ECS costs $2.23 per square foot to install, whereas a sprinkler system costs $1.85 a square foot, Sipaila explains. If someone has a 343,000-square-foot, or 8-acre, project, this will amount to $634,550 for the conventional sprinkler system and $764,890 for the ECS system.

Sipaila says most people are “baited” at this point into buying the sprinkler system because it seems cheaper. But because of the water and maintenance costs saved, an ECS system can save someone up to $859,000 over 10 years on the same sized area, he said.

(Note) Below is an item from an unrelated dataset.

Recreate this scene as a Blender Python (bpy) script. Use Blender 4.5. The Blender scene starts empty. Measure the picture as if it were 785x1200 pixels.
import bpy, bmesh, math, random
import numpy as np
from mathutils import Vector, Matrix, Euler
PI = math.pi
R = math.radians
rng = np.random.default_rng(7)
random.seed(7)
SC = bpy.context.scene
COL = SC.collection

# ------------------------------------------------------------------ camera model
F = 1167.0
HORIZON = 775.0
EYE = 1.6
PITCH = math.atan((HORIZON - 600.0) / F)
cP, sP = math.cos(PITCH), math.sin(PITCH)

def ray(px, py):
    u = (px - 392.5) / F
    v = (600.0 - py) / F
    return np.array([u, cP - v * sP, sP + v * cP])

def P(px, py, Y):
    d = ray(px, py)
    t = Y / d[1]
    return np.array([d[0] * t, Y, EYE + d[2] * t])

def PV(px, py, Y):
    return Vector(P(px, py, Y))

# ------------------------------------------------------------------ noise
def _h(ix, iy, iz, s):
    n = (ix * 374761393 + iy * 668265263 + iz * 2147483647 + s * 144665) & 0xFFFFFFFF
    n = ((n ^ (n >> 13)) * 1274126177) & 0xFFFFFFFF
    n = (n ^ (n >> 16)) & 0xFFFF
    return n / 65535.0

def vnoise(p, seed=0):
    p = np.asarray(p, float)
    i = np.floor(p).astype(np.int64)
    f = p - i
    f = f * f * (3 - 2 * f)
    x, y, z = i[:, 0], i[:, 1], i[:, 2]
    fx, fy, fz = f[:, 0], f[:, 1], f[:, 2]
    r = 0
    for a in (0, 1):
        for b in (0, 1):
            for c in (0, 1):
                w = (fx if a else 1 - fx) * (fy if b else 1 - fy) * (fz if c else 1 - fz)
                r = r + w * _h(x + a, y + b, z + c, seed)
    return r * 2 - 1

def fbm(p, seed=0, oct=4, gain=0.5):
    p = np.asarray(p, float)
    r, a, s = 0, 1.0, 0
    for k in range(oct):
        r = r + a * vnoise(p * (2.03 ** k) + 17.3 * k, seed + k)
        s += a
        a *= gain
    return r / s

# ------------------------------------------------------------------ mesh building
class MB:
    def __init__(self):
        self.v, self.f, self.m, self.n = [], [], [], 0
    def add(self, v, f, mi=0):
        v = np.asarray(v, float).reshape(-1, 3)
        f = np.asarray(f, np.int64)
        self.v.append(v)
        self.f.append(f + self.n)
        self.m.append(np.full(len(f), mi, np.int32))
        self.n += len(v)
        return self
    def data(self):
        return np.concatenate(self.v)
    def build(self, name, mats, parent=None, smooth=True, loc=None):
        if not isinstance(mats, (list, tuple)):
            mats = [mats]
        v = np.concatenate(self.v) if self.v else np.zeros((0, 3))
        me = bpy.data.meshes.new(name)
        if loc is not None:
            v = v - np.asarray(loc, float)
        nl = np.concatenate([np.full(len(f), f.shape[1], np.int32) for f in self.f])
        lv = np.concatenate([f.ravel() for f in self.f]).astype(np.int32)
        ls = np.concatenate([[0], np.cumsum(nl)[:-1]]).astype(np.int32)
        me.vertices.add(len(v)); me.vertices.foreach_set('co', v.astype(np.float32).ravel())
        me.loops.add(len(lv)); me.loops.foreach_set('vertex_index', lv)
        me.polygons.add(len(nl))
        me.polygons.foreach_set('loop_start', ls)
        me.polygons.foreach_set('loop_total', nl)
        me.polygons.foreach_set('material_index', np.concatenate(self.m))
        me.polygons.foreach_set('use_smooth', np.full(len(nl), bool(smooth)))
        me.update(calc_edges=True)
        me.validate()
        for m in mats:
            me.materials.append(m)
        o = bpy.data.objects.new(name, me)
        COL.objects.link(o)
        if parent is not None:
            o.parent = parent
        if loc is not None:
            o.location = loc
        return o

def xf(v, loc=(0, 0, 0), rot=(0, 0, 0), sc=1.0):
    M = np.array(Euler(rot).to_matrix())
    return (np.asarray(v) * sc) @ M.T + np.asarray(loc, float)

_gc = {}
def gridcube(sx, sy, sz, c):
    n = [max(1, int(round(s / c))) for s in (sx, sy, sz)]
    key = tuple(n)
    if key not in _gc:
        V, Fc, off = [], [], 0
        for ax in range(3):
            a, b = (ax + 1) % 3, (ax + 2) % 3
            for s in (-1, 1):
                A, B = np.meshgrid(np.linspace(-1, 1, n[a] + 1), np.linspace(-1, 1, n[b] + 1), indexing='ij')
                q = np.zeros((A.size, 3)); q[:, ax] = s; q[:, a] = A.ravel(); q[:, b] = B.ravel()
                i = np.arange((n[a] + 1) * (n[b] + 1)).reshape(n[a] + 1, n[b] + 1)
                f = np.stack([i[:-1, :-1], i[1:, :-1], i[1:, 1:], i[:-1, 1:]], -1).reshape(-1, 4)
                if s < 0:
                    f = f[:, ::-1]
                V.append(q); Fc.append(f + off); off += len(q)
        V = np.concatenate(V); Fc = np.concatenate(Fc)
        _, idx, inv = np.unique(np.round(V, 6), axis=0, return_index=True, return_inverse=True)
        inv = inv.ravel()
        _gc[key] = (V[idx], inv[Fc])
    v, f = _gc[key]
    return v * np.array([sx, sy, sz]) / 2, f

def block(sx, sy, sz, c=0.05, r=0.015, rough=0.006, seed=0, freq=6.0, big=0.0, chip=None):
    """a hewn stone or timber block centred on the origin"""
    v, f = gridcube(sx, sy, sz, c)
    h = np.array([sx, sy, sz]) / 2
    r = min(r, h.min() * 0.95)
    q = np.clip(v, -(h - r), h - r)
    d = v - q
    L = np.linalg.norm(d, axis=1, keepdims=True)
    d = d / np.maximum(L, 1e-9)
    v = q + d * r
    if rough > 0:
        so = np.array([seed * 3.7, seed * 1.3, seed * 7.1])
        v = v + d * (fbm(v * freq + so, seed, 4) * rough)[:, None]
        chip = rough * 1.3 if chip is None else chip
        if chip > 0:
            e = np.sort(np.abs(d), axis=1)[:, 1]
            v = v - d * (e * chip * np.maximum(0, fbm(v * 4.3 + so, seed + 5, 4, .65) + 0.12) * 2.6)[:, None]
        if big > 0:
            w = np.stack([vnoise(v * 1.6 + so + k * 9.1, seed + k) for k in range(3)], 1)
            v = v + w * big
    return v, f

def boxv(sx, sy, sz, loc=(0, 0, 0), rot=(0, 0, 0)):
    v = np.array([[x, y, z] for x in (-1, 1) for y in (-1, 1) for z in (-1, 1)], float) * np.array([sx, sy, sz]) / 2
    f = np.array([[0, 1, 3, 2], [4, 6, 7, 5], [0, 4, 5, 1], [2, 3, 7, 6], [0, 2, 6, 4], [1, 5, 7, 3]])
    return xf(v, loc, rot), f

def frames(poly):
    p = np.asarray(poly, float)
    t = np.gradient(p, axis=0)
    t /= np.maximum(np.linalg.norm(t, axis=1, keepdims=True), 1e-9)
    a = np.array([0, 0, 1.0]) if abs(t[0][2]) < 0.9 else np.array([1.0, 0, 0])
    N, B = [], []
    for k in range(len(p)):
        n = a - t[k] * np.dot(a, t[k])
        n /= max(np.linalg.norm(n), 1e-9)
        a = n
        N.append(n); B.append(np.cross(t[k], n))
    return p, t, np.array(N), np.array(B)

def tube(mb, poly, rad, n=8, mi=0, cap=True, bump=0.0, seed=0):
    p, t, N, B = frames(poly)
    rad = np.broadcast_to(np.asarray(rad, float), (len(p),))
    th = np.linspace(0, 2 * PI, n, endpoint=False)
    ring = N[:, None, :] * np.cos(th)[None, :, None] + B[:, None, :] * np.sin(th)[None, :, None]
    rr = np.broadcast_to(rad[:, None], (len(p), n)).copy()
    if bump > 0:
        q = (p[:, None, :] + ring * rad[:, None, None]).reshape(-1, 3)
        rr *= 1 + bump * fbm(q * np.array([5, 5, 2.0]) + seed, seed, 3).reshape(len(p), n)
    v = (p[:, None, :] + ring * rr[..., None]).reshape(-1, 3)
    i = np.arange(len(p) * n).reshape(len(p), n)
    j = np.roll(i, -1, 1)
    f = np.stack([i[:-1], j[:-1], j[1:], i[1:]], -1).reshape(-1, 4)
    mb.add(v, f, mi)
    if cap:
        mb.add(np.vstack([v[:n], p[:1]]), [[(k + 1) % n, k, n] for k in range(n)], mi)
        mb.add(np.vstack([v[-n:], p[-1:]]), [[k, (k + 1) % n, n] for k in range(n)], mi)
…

While ECS is new, the idea is as old as time. The Hopi Indians used to plant corn in the sandy riverbeds of Arizona and depend on the capillary rise of the water through the sand to nourish the plants.

Among the pictures Sipaila uses to market the underground watering system is one of him sitting in front of a garden with a 12-pound zucchini. It, of course, is a product of ECS. This one grew in Reno in an ECS-watered garden.

For homes, Sipaila has developed a graded system wherein ECS chambers are installed one row above the other in a stair pattern so gravity can pull the water from one end of the system to the other.

Sipaila has other refinements on the idea. One is a plan for using sewage water—which is often emptied directly into rivers or the ocean—in an ECS system. This system would recycle that water, which is normally abandoned on a large scale by cities, and put human waste to positive use.

After years of research and development, Sipaila patented ECS in 1999. Since then, Sipaila and a small team have been in the research-and-development phase of the project. Now, it’s time to sell it. Sipaila believes that because of its simplicity, ECS, like the light bulb, may take some time to catch on.

“It’s embarrassingly simple," Sipaila says.